#### [Required work]
Copy all lines of the listing that include the string "scene".

#### [Collected material]
┄┄┄┄┄┄┄┄┄┄┄┄┄┄┄┄┄┄┄┄
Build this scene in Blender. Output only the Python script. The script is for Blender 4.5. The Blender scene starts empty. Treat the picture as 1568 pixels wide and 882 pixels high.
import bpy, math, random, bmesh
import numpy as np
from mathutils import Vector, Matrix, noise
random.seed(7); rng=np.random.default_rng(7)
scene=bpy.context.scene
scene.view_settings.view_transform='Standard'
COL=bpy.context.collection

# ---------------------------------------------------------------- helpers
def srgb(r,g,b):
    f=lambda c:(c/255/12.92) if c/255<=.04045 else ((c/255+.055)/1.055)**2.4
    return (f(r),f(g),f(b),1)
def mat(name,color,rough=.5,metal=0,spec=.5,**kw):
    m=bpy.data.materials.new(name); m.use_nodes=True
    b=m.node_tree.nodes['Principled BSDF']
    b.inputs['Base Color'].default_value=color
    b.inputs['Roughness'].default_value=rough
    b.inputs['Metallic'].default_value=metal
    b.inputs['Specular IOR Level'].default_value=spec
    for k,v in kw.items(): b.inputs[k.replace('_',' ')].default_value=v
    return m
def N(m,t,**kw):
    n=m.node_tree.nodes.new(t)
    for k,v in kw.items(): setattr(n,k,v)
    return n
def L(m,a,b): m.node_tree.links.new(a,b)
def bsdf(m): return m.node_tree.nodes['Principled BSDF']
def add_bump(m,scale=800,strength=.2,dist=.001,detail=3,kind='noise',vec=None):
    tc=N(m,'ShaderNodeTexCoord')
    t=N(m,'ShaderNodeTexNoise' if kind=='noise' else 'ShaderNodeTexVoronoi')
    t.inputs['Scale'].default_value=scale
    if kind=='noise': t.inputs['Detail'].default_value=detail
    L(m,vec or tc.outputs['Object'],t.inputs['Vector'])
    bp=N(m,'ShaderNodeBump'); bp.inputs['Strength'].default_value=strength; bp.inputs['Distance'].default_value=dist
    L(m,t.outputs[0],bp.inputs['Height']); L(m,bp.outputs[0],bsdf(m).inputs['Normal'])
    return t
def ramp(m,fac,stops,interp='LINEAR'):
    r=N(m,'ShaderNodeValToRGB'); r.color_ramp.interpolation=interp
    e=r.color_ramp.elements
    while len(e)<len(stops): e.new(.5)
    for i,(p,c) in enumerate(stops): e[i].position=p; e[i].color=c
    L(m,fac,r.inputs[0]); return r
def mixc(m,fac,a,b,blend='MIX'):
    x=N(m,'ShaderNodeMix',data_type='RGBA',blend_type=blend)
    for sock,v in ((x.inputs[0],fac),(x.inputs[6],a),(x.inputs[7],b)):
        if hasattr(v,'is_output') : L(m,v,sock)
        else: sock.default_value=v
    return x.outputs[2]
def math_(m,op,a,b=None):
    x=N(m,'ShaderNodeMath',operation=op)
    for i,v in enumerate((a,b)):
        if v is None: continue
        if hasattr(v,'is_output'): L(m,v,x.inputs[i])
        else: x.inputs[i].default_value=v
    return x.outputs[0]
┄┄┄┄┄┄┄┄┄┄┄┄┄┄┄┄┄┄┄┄
#### [Completed exercise]
Build this scene in Blender. Output only the Python script. The script is for Blender 4.5. The Blender scene starts empty. Treat the picture as 1568 pixels wide and 882 pixels high.
scene=bpy.context.scene
scene.view_settings.view_transform='Standard'